O sítio das coisas preciosas

14.2.18
Há uns anos escrevi um conto que se chamava "O sítio das coisas preciosas" (e eu que achava que até tinha jeito para títulos!). Lembrei-me dele porque em conversa com uma amiga da Bea, que vive na mesma casa desde que nasceu, apercebi-me que até sair de casa também vivi sempre na mesma, excepto quando foi deitada abaixo para ser construída uma melhor.
Depois comecei a contar as casas onde já viveram os meus filhos e desisti a meio. Virei costas à angústia que vinha instalar-se e ouvi a poupa que frequentava o quintal da casa provisória onde vivemos até a outra ficar pronta.
Lembro-me desse período, que durou uns dois anos, nem isso, como um dos mais felizes da minha infância, mas não foi essa a casa que incluí no tal conto.
Não há como saber o que levarão eles da infância, pois não?

"Na casa havia escadas. As escadas de fora e as de dentro. As de fora, em cimento, davam para um pequeno patamar com três portas: a da sala, a da cozinha e a da retrete. As de dentro, em madeira, ligavam a cozinha ao coberto. Todos os que viviam na casa tinham caído nas escadas de dentro. Nunca ninguém se aleijou.
A casa tinha uma sala, dois quartos e a cozinha, em cima. Em baixo, o coberto com os teares e os farrapos.
Havia sempre caruma, porque era preciso acender o lume para aquecer água e cozinhar.
Caruma e pinhas.
Havia também os copos da cristaleira e as cobertas de pôr à janela quando passa a procissão.
E havia canteiros com flores: dálias, malmequeres e cravos. As flores eram para o cemitério.
Havia a pá para tirar a borralha.
E um secador do cabelo. Não havia banheira, porque nem sequer existia um quarto de banho, mas havia um secador de cabelo. Ela detestava que a mãe lhe secasse o cabelo com o secador, porque lhe queimava as orelhas. Isto antes de lhe cortar o cabelo curto.

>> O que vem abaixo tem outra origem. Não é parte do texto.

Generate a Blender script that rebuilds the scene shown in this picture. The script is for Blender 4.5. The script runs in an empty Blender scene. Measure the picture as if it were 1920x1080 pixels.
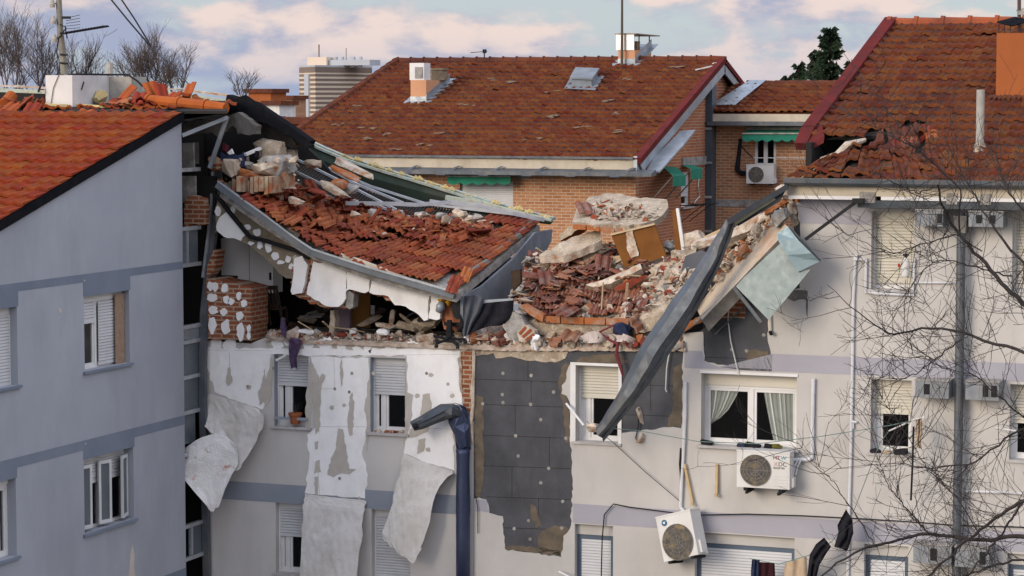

Em casa havia ainda muitos baldes, bacias e cântaros.
E um pipo com vinho dentro, que saía por uma torneirinha. Às vezes não tinha vinho.
Ao lado da casa estava o anexo, onde viviam a tia e as primas. Em cima do anexo secava o milho.
Um dia chegaram os camiões e os caterpillars e outros que não sabia o nome para deitarem a casa abaixo.
Ela chorou. A mãe disse que era para construírem uma casa melhor, mas ela não queria uma casa melhor. Queria aquela."